Individual Freedoms & State Security in the African Context: The Case of Zimbabwe

By John Hatchard | Go to book overview

Preface

This book started life as a short note on a preventive detention case in Zimbabwe. Its growth was a result of my realisation that states of emergency are a common phenomenon in Africa and that during them, governments enjoy frighteningly wide powers which significantly affect the lives of every citizen. Clearly, unbridled power cannot be tolerated and some safeguards are necessary. This book therefore examines the relationship between emergency powers and individual freedoms in Africa using Zimbabwe as a case study. I hope it will shed some light on the intricate relationship between the two and also promote greater national and international awareness of the problems and dangers posed by states of emergency.

I would like to thank James Currey for working to make this book available throughout Africa.

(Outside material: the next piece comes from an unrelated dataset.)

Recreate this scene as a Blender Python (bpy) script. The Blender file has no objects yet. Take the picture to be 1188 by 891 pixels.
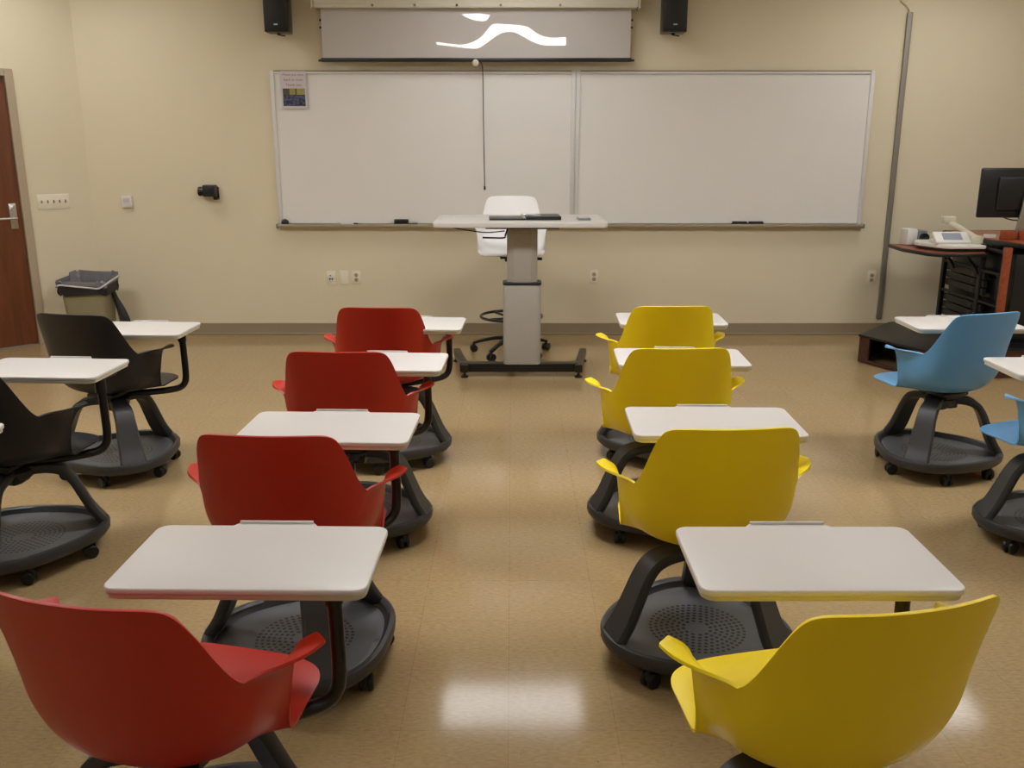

Special thanks must go to Beverley Hargrove for her invaluable assistance in getting the manuscript typeset and ready for press.

To my wife Trinah I owe an enormous debt of gratitude. It was only due to her understanding and support during the research and writing that the book was finished. Thanks also to my children, Sam, Simbidzayi, Zohra and Prudie for letting me complete the project in peace and quiet.

Finally, I must thank my computer with whom I have sat for so many hours during the writing of the book. It has never failed me and has meticulously corrected all my spelling errors. May your cursor continue to blink for many years to come.